5 thoughts on “Our unions miss the Soviet Union”

  1. One of the great problems of the West is that people like Mike Leach can spout whatever nonsense they want without being challenged. Any journalist worth his salt should be able to poke holes through this specious argument line by line. Unfortunately, such journalists are largely relegated to the periphery these days. Any reclamation of the West has to focus on the media and education. In fact, the argument can be made that that might be all it takes – all else will follow. Imagine where we would be if for the previous 60 years reporting was done and entertainment created with a Christian rather than an anti-Christian slant.

  2. I consider the “far left” and “far right” to be pretty much the same thing. They’re both socialist, but the “far left” tend to take their ideas from Karl Marx, while the “far right” tend to take their ideas from Richard Wagner.

    Thus Stalin was a Marxist dictator, and Hitler was a Wagnerist dictator, but they were both socialist dictators. The difference is one of emphasis, not of principle. Stalin, following Marx, thought that one ought to start by murdering millions of bourgeois. Hitler, following Wagner, thought that one ought to start by murdering millions of Jews. But the fool’s paradises they promised to their followers were pretty much the same.

    Don’t be distracted by the fact that Wagner is mostly notorious for composing vulgar tunes. He still found time to write plenty of political tracts, and to fight for socialism on the barricades in 1848. And if you doubt that the “far right” is socialist, look at the economic policies in the small print of the manifestos of the British National Party and the National Front.

    1. This is actually a recurrent theme in most of my work. Here, for example, is an excerpt from my book Democracy as a Neocon Trick:

      “Even closer to my theme, mutatis mutandis Bolshevism, Nazism and New Dealism were all socialist heresies, united in their common approach to the economy and their equally strong commitment to the primacy of a giant central state. Stalin’s Five-Year Plan, Hitler’s New Order and Roosevelt’s New Deal bear such startling similarity to one another that one might think they were written by the same men. In fact the last two largely were.”

      Still, it’s alway nice to be reminded of the basics.

      1. But what have you written against Wagner?

        I ought to read your books, and you ought to read mine, but you have the tolerable excuse that I haven’t written mine yet.

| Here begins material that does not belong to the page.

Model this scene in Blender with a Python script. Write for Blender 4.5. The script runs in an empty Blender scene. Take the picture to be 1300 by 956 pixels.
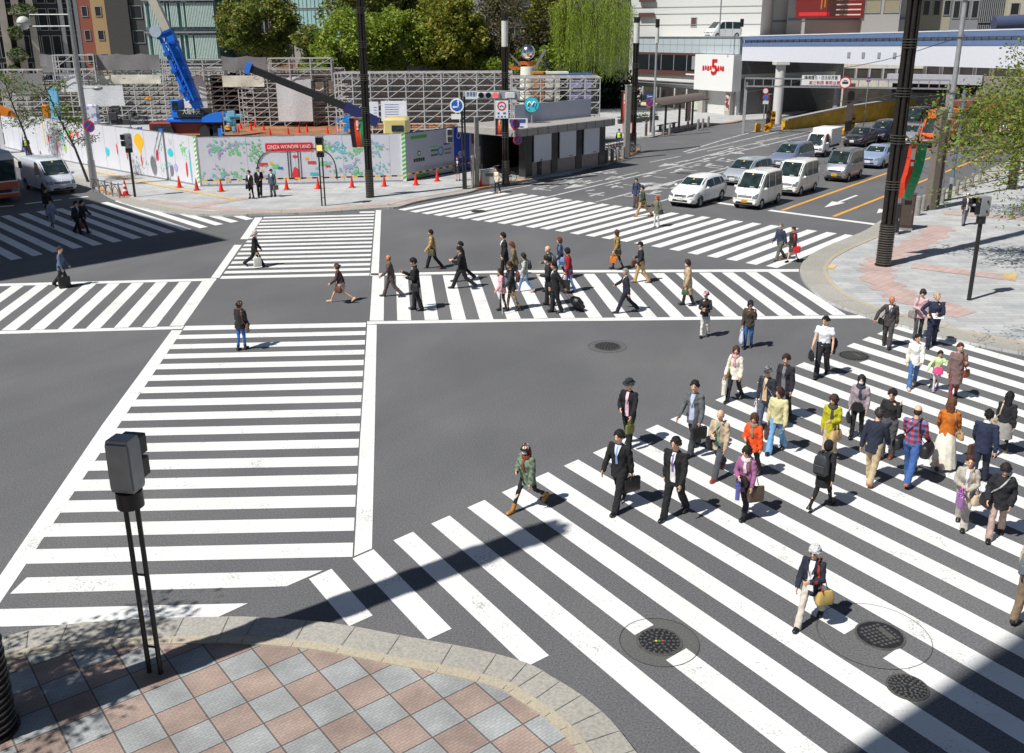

        1. There are bits and pieces here and there. This is from How the West Was Lost, which was more about culture than anythiung else:

          Wagner was an early proponent of pagan ideas communicated by musical means. So even without reading much of his philosophy, one could deduce what it was simply by listening not only to Wagner’s operas but to his instrumental music as well. Wagner himself was aware of this and did not mind it at all. Tellingly, he described himself as a dramatist first and a musician a distant second, something that Mozart, much as he loved opera, would never have said about himself. Therefore, while Mozart’s extramusical views, interesting though they are, can be dismissed as irrelevant, Wagner’s cannot be. There is undeniably more (or less, depending on one’s point of view) to Wagner’s music than music, and certainly more than an attempt to show how far tonality can be bent without breaking. Good or bad, its provenance in western culture is more debatable than its technical links with the music before and after. Jumping backwards, Wagner leapfrogged western culture, landing in the middle of Germany’s pagan past. This could not go unpunished musically, as it did not go unpunished philosophically.